The old adage states that “20% of your effort leads to 80% of your results.” So figure out what efforts are critical to your function, then ditch those activities that are not moving you or the company forward. Be ruthless in your evaluation of what is critical—don’t let yourself be tricked into focusing on smaller tasks that can be accomplished in less time and therefore give you a false sense of accomplishment. If something isn’t mission-critical, put it on hold until later!

#8 - Get back on track

If you find your mind wandering (and, say, you “happen” to log into Instagram), stop, review the schedule you created that morning, then refocus on the task at hand. Self-discipline is definitely your most powerful tool against wasting time and not accomplishing goals.

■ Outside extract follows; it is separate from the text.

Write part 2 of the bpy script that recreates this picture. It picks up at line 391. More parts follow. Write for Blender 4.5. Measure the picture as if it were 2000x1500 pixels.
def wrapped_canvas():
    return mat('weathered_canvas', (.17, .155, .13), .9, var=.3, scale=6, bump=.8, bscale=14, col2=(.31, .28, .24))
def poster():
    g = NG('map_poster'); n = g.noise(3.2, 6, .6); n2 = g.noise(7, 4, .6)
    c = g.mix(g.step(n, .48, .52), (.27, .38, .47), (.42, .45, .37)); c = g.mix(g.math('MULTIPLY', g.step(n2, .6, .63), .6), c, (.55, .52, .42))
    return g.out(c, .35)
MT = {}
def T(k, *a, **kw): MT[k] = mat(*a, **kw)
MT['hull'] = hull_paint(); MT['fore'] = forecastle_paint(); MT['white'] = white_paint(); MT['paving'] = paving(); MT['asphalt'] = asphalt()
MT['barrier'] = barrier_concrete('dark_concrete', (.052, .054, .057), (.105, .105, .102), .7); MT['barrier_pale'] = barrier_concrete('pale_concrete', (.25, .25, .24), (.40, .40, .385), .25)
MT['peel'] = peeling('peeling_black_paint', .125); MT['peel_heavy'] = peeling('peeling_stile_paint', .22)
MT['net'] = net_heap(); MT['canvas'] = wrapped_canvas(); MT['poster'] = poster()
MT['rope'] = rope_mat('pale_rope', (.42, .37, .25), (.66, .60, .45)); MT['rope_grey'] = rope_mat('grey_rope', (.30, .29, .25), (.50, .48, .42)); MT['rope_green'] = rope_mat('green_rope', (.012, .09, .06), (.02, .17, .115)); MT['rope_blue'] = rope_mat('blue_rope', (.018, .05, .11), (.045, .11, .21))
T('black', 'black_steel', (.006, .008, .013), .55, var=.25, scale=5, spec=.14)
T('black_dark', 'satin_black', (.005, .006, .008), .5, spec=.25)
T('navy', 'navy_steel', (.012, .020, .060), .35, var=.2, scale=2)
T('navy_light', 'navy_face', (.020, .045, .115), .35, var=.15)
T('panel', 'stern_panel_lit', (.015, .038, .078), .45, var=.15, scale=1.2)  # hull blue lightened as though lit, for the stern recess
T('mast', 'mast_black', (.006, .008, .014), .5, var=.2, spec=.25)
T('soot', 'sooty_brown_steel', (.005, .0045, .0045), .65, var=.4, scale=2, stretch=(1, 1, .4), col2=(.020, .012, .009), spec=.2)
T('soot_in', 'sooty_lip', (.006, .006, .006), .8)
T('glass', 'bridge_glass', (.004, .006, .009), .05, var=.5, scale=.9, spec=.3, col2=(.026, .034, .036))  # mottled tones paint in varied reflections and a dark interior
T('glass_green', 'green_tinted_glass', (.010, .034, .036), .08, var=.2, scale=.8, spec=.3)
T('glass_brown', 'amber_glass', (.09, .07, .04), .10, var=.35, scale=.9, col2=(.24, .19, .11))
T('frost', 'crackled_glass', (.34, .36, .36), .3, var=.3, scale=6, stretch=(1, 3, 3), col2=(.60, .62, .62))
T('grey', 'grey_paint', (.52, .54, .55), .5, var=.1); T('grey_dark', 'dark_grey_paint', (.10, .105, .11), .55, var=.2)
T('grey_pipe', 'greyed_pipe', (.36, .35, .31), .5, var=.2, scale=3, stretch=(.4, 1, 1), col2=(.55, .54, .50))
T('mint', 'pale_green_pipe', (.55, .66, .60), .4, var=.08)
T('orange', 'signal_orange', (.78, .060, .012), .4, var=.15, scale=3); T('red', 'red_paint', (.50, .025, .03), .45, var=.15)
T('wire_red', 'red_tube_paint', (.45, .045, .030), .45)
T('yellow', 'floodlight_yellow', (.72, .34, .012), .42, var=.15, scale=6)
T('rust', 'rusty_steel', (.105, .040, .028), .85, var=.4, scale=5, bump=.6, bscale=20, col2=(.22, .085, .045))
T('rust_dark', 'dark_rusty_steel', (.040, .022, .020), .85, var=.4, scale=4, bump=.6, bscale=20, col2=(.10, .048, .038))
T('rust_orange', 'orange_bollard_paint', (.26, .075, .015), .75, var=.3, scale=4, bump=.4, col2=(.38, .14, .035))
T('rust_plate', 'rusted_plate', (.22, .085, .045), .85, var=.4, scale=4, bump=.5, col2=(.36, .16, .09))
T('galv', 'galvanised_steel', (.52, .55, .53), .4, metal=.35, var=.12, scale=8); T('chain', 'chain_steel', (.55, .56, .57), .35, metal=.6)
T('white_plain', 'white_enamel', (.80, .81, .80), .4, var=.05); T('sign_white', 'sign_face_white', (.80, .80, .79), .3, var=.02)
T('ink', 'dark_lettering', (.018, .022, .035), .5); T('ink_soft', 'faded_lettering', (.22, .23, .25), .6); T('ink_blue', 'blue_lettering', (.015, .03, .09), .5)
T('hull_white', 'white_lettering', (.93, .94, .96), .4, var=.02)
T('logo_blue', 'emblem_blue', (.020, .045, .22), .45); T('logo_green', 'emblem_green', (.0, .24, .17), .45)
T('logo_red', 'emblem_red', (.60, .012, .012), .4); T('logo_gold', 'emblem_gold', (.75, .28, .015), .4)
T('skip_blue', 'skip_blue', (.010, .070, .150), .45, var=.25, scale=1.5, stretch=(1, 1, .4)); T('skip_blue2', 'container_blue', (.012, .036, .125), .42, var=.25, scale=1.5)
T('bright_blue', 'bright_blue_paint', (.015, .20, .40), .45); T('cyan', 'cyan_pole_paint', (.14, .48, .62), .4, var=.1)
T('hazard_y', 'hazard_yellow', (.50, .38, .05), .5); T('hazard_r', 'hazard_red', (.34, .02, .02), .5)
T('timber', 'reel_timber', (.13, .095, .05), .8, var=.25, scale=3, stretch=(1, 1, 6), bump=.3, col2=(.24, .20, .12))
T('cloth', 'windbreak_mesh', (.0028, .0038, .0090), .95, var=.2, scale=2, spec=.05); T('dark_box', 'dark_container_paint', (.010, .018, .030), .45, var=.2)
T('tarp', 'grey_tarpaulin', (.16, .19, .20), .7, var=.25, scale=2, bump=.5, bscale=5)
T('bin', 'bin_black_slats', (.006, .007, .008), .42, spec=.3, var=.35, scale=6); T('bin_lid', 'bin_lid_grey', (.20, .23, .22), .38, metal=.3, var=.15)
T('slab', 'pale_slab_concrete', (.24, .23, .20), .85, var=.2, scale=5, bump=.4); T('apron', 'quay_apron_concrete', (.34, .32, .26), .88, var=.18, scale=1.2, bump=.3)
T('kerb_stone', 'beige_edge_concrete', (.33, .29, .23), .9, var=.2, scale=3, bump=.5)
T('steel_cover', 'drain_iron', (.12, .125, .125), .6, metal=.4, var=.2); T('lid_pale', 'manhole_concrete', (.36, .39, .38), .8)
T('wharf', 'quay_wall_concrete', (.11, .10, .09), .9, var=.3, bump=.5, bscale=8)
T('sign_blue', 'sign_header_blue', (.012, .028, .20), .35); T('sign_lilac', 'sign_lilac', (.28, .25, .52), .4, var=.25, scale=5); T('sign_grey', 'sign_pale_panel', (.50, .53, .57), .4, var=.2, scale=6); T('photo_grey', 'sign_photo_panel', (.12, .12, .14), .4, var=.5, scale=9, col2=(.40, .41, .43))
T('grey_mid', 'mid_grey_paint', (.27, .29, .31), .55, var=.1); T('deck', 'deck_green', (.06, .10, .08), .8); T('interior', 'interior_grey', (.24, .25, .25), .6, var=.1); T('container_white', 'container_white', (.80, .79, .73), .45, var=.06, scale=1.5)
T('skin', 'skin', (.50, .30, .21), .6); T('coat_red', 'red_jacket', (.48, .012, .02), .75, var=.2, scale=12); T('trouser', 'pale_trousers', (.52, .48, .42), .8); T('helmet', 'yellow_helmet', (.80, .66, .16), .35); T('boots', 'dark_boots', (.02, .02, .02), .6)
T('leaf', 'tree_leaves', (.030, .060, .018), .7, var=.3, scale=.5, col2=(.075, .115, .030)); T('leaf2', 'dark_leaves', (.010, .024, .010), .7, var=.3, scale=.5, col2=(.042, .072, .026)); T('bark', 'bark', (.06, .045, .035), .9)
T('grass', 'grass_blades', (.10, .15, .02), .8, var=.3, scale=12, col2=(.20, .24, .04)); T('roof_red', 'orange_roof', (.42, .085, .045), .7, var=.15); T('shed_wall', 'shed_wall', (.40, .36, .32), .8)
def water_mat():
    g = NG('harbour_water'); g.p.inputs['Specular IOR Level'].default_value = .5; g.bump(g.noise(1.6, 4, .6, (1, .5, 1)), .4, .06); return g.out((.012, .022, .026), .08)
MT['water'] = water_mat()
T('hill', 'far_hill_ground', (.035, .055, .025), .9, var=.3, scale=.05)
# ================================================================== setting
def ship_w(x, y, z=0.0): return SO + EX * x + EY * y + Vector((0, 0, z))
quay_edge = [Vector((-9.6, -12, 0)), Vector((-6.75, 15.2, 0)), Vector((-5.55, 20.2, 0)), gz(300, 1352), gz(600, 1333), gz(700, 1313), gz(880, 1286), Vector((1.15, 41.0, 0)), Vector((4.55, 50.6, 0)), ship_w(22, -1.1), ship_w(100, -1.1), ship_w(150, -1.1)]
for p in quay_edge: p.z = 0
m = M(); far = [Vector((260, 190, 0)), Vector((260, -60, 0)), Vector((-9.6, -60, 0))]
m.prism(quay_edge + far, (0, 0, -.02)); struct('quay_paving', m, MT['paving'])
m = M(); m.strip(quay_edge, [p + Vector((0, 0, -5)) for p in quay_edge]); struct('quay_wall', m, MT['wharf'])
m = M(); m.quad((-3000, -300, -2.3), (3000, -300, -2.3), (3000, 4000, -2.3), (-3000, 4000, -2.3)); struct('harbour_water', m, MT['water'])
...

#9 - Review lessons learned each day

Personal reflection at the end of each day will let you plan for a better tomorrow. If you’re not happy with how the day went, identify those things that pulled you away from your plan and devise a strategy for not letting that happen the next day. If you’re happy with how your day went, figure out what led to today’s success, then make sure you continue doing it tomorrow .

#10 - Reward your success

One popular management axiom states, “You get what you reward.” That’s true when managing anyone — including ourselves. So I build into my schedule a treat if I’ve accomplished the tasks or projects I set out for myself. Maybe I’ll go to a movie over the weekend, for example, or get a pedicure. The reward can even be something as small as drinking a diet Coke (a rare indulgence for me!). What reward would motivate you to plan your work and then work your plan?

Gaining control of your schedule takes rigorous self-discipline on your part. But it’s definitely doable! And the best part is that if you practice this sort of time management long enough, it will become a habit. When you’re no longer even thinking about it, that’s when you’ll know that you’ve defeated the time thief!